1. Definition
- Value-at-Risk (VaR) is a quantile-based risk measure that estimates the worst expected loss over a given time horizon at a specified confidence level.
Formally:
For confidence level $\alpha$ (e.g., 95% or 99%), $VaR_\alpha = – \inf \{x : P(L \leq x) \geq \alpha \}$
where $L$ = loss distribution.
Intuition:
- “At most, we expect to lose VaR amount with probability $1-\alpha$.”
2. Example
- A bank holds a portfolio.
- 1-day 95% VaR = \$10M.
- Interpretation:
- With 95% probability, daily losses will not exceed \$10M.
- With 5% probability, losses may exceed \$10M.
3. Key Components
- Confidence level: usually 95% or 99%.
- Time horizon: e.g., 1 day, 10 days.
- Loss distribution: estimated using historical data, variance–covariance, or simulation.
4. Methods to Calculate VaR
Parametric (Variance–Covariance) Method
- Assume returns are normally distributed.
- If portfolio return $N(\mu, \sigma^2)$, $VaR_\alpha = \mu – z_\alpha \sigma$ where $z_\alpha$ is the standard normal quantile (e.g., 1.645 for 95%).
Historical Simulation
- Use actual historical returns.
- VaR = empirical quantile of losses at level $1-\alpha$.
Monte Carlo Simulation
- Simulate many possible portfolio return paths from a model.
- Compute loss distribution and take quantile.
5. Limitations
- VaR gives only a threshold, not the size of losses beyond it.

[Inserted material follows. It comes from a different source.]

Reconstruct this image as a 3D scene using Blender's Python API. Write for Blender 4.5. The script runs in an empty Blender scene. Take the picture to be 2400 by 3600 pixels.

- Example: if VaR = \$10M, it does not tell you if the actual loss could be \$11M or \$100M.
- Not subadditive → risk of portfolio may appear larger than sum of components.
- Led to development of Expected Shortfall (CVaR), which looks at the average loss beyond VaR.
6. Applications
- Banking regulation: Basel Accords use VaR for capital requirements.
- Risk management: portfolio risk, trading desks.
- Stress testing: understanding downside risk exposure.
Summary:
- VaR (Value-at-Risk) = quantile of loss distribution at a chosen confidence level.
- Answers: “How much could I lose, with X% confidence, over Y time horizon?”
- Calculated via parametric, historical, or simulation methods.
- Limitation: ignores losses beyond threshold → often complemented by Expected Shortfall (CVaR).